Andy Roddick wants you to know he is OK.

Really, he is.

A month after losing a memorable marathon final to Roger Federer at Wimbledon, the world’s fifth-ranked player said he’s more than ready to get back on the court and prepare for the U.S. Open.

The banged-up body? Feeling good. The psyche? Don’t worry.

His appearance in the District for the Legg Mason Classic this week is part of a big, largely positive journey that began in December when he decided to buckle down and reshape his game.

“One thing I’ve been very conscious of this year is that it’s a continual process, and this is part of that process,” said Roddick, the tournament’s top seed, who will open against Robby Ginepri or Benjamin Becker on Wednesday. “I’m having difficulty separating Wimbledon from the rest of the year. And I know everyone’s focusing on that, but I feel like I’ve been doing a lot of the things I was doing at Wimbledon from January forward.”

Indeed, there is little doubt that Roddick is having one of his best seasons to date, and even he acknowledges that he is now a better player than when he won his only Grand Slam title as a 21-year-old at the U.S. Open in 2003. He is lighter, faster and more aggressive. His groundstrokes are more penetrating. And in terms of endurance, he has few equals.

The transformation came at the end of last year, when, after a lackluster finish to the season, he signed on with new coach Larry Stefanki, who had shown success in working with players of all sorts. Together, the two constructed a game plan that included an emphasis on fitness and nutrition.

“You’re either moving forward or you’re moving backwards, and the last six months of last year, I felt like I was maybe moving the wrong way,” said Roddick, who lost 15 pounds in an effort to improve his on-court movement. “I dealt with some injuries, and then you start dealing with self-belief and you come back and you take it on the chin a couple times… but I’m going to be out here. I’m going to be playing tennis, so it was a matter of, ‘What avenues haven’t I explored?’ ”

The results were almost immediate. He reached the finals of the Qatar Open, then outlasted third-ranked Novak Djokovic in 110-degree heat to reach the semifinals of the Australian Open. He won at Memphis, had a best-ever fourth-round result at the French Open and had solid results throughout the spring.

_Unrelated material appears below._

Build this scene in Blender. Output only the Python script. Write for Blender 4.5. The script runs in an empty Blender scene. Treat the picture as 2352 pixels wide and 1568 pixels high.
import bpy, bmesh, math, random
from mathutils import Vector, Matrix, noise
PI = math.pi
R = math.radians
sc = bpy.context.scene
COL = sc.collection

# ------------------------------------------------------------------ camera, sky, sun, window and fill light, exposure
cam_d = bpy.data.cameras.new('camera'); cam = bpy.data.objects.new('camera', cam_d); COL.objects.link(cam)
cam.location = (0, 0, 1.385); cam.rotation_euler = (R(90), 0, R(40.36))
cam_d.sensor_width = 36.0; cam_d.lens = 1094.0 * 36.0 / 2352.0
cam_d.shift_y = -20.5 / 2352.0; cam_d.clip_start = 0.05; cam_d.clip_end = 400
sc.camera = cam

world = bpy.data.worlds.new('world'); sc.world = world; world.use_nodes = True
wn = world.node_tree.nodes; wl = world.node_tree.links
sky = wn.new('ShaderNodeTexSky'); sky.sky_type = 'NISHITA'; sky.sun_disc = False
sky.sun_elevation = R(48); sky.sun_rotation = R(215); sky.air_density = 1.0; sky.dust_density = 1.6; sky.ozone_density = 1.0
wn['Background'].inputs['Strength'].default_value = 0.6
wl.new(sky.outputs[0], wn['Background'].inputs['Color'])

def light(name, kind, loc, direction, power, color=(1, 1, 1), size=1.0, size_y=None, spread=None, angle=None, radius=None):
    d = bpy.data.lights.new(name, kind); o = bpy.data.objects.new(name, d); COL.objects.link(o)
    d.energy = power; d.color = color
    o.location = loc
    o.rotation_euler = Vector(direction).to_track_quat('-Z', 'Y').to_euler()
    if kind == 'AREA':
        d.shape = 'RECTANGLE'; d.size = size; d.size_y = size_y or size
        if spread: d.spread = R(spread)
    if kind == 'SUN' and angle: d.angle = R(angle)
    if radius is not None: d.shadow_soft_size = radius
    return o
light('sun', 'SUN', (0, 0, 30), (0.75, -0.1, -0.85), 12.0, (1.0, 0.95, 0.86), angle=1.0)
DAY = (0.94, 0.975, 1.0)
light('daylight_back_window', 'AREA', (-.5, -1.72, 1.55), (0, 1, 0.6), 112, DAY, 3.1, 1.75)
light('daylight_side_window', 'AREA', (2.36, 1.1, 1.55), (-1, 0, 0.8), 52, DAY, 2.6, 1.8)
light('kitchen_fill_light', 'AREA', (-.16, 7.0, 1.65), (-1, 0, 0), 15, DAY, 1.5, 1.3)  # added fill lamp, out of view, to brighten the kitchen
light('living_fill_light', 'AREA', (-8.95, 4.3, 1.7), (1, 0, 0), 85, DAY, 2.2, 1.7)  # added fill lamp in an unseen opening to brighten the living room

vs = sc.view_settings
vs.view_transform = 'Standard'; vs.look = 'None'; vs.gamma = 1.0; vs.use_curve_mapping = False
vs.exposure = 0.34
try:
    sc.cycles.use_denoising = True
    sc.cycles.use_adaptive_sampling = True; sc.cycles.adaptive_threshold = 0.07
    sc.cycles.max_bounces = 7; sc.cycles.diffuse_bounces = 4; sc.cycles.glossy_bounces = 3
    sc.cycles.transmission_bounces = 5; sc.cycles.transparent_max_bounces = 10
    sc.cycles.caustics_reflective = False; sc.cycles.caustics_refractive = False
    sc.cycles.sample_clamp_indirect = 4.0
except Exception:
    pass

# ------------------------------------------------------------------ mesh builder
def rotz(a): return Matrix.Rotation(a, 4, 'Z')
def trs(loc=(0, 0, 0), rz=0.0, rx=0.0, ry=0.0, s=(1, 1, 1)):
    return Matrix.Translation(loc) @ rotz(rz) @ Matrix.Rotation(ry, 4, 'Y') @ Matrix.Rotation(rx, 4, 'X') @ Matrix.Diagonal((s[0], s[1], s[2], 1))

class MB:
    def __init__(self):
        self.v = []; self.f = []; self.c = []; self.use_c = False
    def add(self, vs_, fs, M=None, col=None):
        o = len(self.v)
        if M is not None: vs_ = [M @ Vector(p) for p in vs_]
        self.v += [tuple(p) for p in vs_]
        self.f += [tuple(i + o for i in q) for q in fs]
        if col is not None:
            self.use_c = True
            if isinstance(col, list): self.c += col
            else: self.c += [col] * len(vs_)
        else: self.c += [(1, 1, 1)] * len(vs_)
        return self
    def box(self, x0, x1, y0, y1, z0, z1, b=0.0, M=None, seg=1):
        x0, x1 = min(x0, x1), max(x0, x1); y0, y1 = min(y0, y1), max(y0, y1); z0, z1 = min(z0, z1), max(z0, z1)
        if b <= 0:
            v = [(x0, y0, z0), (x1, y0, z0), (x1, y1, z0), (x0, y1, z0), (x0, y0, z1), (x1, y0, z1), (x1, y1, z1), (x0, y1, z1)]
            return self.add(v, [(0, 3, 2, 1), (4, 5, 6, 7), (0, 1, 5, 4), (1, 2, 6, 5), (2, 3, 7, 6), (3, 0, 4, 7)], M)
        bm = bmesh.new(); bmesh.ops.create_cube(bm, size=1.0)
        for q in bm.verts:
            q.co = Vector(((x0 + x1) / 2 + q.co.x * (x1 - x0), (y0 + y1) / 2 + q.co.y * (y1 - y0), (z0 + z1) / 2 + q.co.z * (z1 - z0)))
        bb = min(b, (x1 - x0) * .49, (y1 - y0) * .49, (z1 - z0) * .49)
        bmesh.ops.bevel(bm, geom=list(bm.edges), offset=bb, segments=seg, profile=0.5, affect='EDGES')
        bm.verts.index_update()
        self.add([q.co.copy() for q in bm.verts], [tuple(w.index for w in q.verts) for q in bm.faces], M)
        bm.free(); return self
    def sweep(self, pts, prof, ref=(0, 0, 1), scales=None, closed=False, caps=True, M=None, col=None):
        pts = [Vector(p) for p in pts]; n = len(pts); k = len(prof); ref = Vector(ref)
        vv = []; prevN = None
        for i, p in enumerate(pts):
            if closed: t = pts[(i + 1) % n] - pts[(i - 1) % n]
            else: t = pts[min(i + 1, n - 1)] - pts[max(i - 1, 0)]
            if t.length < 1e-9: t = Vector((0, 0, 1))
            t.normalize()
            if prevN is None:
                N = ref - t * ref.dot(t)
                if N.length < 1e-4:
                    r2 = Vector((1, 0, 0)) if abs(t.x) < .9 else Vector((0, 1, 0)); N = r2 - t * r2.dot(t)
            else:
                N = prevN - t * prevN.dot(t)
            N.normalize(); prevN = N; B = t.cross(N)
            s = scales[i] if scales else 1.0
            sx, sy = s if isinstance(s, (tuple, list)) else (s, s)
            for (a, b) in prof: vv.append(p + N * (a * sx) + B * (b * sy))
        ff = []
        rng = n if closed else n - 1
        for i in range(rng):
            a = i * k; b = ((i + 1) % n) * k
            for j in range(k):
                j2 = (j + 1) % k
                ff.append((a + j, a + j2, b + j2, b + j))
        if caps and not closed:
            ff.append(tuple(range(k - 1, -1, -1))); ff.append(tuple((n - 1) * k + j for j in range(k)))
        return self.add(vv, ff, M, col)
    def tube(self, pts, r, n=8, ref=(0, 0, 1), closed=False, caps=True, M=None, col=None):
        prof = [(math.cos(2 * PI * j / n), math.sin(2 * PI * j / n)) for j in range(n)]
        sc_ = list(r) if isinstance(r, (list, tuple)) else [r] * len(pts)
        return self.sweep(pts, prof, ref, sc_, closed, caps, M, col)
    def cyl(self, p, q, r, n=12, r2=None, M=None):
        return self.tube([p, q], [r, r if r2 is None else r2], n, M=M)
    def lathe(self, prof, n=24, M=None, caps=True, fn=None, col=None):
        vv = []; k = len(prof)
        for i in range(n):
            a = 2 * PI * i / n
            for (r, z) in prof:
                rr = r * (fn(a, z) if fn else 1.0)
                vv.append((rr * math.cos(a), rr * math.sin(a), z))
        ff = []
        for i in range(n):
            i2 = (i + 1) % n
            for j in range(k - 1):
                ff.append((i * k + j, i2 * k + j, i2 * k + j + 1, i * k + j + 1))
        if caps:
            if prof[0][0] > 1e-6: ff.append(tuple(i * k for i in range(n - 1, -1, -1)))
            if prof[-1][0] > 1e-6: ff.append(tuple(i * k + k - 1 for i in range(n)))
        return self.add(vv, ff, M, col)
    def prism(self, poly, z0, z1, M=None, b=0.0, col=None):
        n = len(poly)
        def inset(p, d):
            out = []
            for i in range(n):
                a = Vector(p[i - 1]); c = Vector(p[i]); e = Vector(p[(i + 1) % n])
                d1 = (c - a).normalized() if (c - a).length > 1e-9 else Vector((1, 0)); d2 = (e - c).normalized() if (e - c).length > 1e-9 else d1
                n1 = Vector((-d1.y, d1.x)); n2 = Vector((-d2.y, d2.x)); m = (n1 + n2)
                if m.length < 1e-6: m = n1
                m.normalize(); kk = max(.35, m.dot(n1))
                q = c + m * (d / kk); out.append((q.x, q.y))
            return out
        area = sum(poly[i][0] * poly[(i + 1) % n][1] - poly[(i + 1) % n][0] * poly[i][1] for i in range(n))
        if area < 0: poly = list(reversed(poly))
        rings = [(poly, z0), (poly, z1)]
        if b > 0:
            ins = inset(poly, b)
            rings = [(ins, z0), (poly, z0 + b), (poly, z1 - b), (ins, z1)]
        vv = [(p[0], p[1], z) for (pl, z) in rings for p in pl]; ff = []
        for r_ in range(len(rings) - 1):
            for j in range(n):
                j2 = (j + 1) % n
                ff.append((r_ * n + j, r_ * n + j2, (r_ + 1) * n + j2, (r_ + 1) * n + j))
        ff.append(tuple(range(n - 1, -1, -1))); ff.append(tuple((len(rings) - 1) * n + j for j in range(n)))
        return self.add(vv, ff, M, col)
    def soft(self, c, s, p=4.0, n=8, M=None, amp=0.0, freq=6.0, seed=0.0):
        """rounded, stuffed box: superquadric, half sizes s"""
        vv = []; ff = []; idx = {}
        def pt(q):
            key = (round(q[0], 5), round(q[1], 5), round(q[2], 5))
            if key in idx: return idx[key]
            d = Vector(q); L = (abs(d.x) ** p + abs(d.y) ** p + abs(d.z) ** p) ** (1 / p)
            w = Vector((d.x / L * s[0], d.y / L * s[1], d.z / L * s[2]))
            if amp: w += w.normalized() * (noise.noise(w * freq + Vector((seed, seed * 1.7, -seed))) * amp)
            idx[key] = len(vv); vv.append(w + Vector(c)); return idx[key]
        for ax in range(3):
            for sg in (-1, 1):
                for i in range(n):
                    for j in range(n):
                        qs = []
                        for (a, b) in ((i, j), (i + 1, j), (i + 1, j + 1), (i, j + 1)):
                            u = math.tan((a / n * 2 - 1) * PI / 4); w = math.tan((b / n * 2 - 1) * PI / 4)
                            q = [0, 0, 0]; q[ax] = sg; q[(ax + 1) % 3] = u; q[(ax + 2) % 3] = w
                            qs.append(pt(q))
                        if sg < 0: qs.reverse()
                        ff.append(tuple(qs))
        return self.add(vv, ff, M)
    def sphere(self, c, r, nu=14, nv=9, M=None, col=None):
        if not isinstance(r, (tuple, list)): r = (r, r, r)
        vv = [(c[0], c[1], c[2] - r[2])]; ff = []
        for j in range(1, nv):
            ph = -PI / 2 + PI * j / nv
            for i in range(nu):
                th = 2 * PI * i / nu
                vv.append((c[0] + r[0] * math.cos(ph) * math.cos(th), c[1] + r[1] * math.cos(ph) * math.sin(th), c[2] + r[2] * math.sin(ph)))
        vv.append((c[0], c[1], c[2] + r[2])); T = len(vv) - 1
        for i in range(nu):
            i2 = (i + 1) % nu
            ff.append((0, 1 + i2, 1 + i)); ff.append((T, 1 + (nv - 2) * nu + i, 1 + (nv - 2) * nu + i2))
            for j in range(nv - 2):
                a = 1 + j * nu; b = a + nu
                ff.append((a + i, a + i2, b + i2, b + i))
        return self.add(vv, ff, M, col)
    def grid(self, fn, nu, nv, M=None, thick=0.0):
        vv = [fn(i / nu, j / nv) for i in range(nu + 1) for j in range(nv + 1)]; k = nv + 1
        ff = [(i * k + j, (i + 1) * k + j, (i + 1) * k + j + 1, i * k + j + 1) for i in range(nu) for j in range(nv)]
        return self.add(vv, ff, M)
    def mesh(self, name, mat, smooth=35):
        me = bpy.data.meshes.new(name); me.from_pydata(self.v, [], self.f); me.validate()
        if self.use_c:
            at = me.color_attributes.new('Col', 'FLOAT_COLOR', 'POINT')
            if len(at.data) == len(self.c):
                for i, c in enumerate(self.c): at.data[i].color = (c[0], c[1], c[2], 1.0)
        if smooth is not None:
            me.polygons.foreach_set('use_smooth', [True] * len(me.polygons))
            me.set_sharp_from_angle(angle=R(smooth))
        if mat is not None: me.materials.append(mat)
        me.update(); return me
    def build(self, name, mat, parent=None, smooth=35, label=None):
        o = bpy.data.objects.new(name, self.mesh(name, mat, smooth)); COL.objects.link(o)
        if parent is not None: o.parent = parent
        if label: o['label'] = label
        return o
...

Then came Wimbledon, where he took the mighty Federer to five sets before falling 16-14. It was a loss that he admits stings to this day, and he has spent the past month recovering both physically and mentally. But he is also aware that he was a part of a match that will go down in tennis lore.

“That part of it is never lost on me, even 10 seconds after the final I still realized it was a pretty special thing,” he said. “Normally you don’t get hurt by tennis losses. You’re mad, you’re angry, you’re this or that. But yeah, that hurt. But at the same time, it’s still a pretty good existence to be able to go out and play matches like that.”

Roddick, however, bristles a bit at the newfound affection from American fans and the media, who have labeled him as everything from the hot new kid to washed up.

“I’ve pretty much been portrayed as everything you can at this point in my career,” he said. “The meat and potatoes of who I am hasn’t really changed that much, but I’ll take the good coverage while I can because I know it’s fleeting.”